What Is Driving Recovery?

A stroll along Tverskaya Ulitsa with its dozens of construction projects, banks and glitzy shop windows should be enough to convince any doubter that rapid growth is taking place in the Russian economy.

But take the metro across town to the troubled ZiL plant, or hop on a plane to a Urals city like Chelyabinsk, and you will see industry at a standstill.

While many of Russia's old industries are dying, new vibrant private businesses are rising from the ashes to take their place.

"The recovery is starting from infrastructure -- telecommunications, banking, financial services, construction, hotels," said Pavel Teplukhin, an analyst with the independent Center for Economic Performance, in an interview Friday. "Industrial production is not growing, but at least it has stopped falling."

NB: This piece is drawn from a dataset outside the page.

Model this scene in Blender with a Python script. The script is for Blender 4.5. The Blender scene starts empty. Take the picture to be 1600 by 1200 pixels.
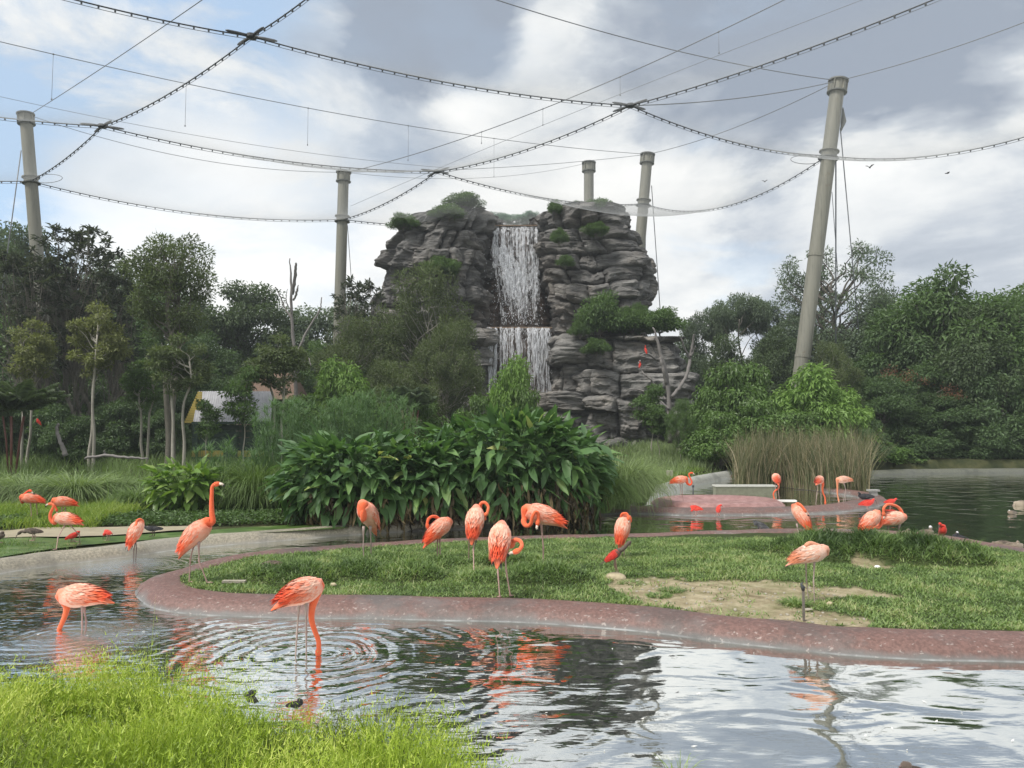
import bpy, math, random
import numpy as np
from mathutils import Vector, Matrix
S = bpy.context.scene
PI = math.pi
rad = math.radians
# ---------------------------------------------------------------- camera, sky, sun, exposure
CAM_H = 2.2
FPX = 1155.0
PITCH = math.atan(67 / FPX)
cam_data = bpy.data.cameras.new('camera')
cam_data.sensor_width = 36.0
cam_data.lens = FPX / 1600 * 36.0
cam_data.clip_start = 0.05
cam_data.clip_end = 4000
cam = bpy.data.objects.new('camera', cam_data)
S.collection.objects.link(cam)
cam.location = (0, 0, CAM_H)
cam.rotation_euler = (PI / 2 + PITCH, 0, 0)
S.camera = cam

SUN_EL, SUN_AZ = rad(56), rad(-125)          # azimuth measured from +Y towards +X
sun_dir = Vector((math.sin(SUN_AZ) * math.cos(SUN_EL), math.cos(SUN_AZ) * math.cos(SUN_EL), math.sin(SUN_EL)))
sd = bpy.data.lights.new('sun', 'SUN')
sd.energy = 2.7
sd.angle = rad(14)
sd.color = (1.0, 0.96, 0.9)
sun = bpy.data.objects.new('sun', sd)
S.collection.objects.link(sun)
sun.rotation_euler = sun_dir.to_track_quat('Z', 'Y').to_euler()

S.view_settings.view_transform = 'Standard'
S.view_settings.look = 'None'
S.view_settings.exposure = 0.6
S.view_settings.gamma = 1
S.view_settings.use_curve_mapping = False
S.cycles.max_bounces = 8
S.cycles.diffuse_bounces = 3
S.cycles.glossy_bounces = 4
S.cycles.transmission_bounces = 4
S.cycles.transparent_max_bounces = 24
S.cycles.use_fast_gi = False


def ray(px, py):
    x = (px - 800) / FPX
    y = -(py - 600) / FPX
    c, s = math.cos(PITCH), math.sin(PITCH)
    return Vector((x, c - y * s, s + y * c))


def P(px, py, d):
    r = ray(px, py)
    t = d / r.y
    return Vector((r.x * t, d, CAM_H + r.z * t))


def G(px, py, z=0.0):
    r = ray(px, py)
    t = (z - CAM_H) / r.z
    return Vector((r.x * t, r.y * t, z))


class NT:
    """tiny wrapper that makes node trees short to write"""
    def __init__(self, tree):
        self.t = tree
        self.n = tree.nodes
        self.n.clear()

    def add(self, kind, ins=None, **props):
        nd = self.n.new(kind)
        for k, v in props.items():
            setattr(nd, k, v)
        for k, v in (ins or {}).items():
            self.put(nd.inputs[k], v)
        return nd

    def put(self, sock, v):
        if isinstance(v, bpy.types.NodeSocket):
            self.t.links.new(v, sock)
        elif isinstance(v, bpy.types.Node):
            self.t.links.new(v.outputs[0], sock)
        else:
            if hasattr(sock, 'default_value'):
                dv = sock.default_value
                if hasattr(dv, '__len__') and hasattr(v, '__len__') and len(dv) == 4 and len(v) == 3:
                    v = tuple(v) + (1,)
                sock.default_value = v

    def math(self, op, a, b=0.0, clamp=False):
        nd = self.n.new('ShaderNodeMath')
        nd.operation = op
        nd.use_clamp = clamp
        self.put(nd.inputs[0], a)
        self.put(nd.inputs[1], b)
        return nd.outputs[0]

    def noise(self, vec, scale, detail=3, rough=0.55, dist=0.0):
        return self.add('ShaderNodeTexNoise', {'Vector': vec, 'Scale': scale, 'Detail': detail, 'Roughness': rough, 'Distortion': dist}).outputs[0]

    def ramp(self, fac, stops):
        nd = self.n.new('ShaderNodeValToRGB')
        el = nd.color_ramp.elements
        while len(el) < len(stops):
            el.new(0.5)
        for e, (p, c) in zip(el, stops):
            e.position = p
            e.color = tuple(c) + (1,) if len(c) == 3 else c
        self.put(nd.inputs[0], fac)
        return nd.outputs[0]

    def mix(self, fac, a, b, mode='MIX'):
        nd = self.n.new('ShaderNodeMix')
        nd.data_type = 'RGBA'
        nd.blend_type = mode
        self.put(nd.inputs[0], fac)
        self.put(nd.inputs[6], a)
        self.put(nd.inputs[7], b)
        return nd.outputs[2]

    def sstep(self, x, lo, hi):
        nd = self.n.new('ShaderNodeMapRange')
        nd.interpolation_type = 'SMOOTHSTEP'
        self.put(nd.inputs[0], x)
        nd.inputs[1].default_value = lo
        nd.inputs[2].default_value = hi
        return nd.outputs[0]

    def scale(self, vec, s):
        return self.add('ShaderNodeVectorMath', {0: vec, 1: s}, operation='MULTIPLY').outputs[0]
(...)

Whether or not Russia's recovery will be an extended one, however, depends largely on whether it can create attractive conditions for investors, economists say.

While gross domestic product has collapsed since the demise of communism in 1991, the economy has been transformed beyond recognition. The private sector, which did not exist 10 years ago, now accounts for some 50 percent of GDP, according to the state statistics committee, also known as Goskomstat.

The committee, set up to monitor a planned economy, itself concedes it may be doing a poor job in recording the activity of the new private sector and estimates that as much as 20 percent of economic activity slips through its statistical net. Independent analysts say the real proportion is likely to be even higher.

One indicator that the economy is picking up, however, is that both real per capita incomes and retail sales in December reached their highest levels since 1991 while decline in industrial output slowed.

An Economics Ministry report cited Thursday by Itar-Tass shows a 4.5 percent decline in industrial output in the first quarter of 1995, compared with the same period last year. This represents a considerable slowdown in the rate of industrial decline: the equivalent fall a year earlier was 27 percent.

The change, however, does not mean that Russia's old industries are about to bounce back, says Teplukhin. It is simply that many of them cannot decline further without ceasing to exist completely, consequences which are currently unacceptable.

"Everyone knows the coal industry, for example, must die," he said. "But you cannot simply close down entire industries because the exit costs are too great, so the government will sustain them [industries] at a certain level."

The Economics Ministry report says industry's decline is now almost entirely due to the tight monetary policy adopted by the government since last fall in a bid to stabilize the economy and create better conditions for investment.

According to Goskomstat, M2 money supply, which records currency in circulation plus bank deposits, did not grow at all in January and February 1995, compared with growth of 14 percent in the second quarter and 5 percent in the third quarter of last year.

Tight financial policy is crucial if the economy is to stabilize this year and begin to attract investment -- both Russian and foreign -- that will fuel sustained growth, analysts say. But, according to Goskomstat, capital investment fell by 26 percent in 1994, far in excess of the 15 percent decline in GDP.

"You can't expect a rise in investment until you have lower rates of inflation and a stable exchange rate," said Teplukhin. "Investors need a stable environment in which they can plan their cash flows for the next few years."

There are signs this is starting to happen. The rate of monthly inflation fell from 18 percent in January to just 11 percent last month, according to statistics committee figures. Sergei Pavlenko, head of the government's Working Center for Economic Reform, told reporters earlier this week that monthly inflation for March would likely come in at around 8 percent.

Some say, however, that the strict measures the government is implementing could be storing up problems for the future.

"Be under no illusions, short-term macroeconomic hoop-jumping is achieved by storing up huge political problems," said one Western economist, who declined to be identified. "It's not enough just to cut spending, it doesn't solve any fundamental problems."

"Sooner or later the government is going to have to address big political problems, like oil, gas and managerial restructuring. It is going to have to pay wage arrears."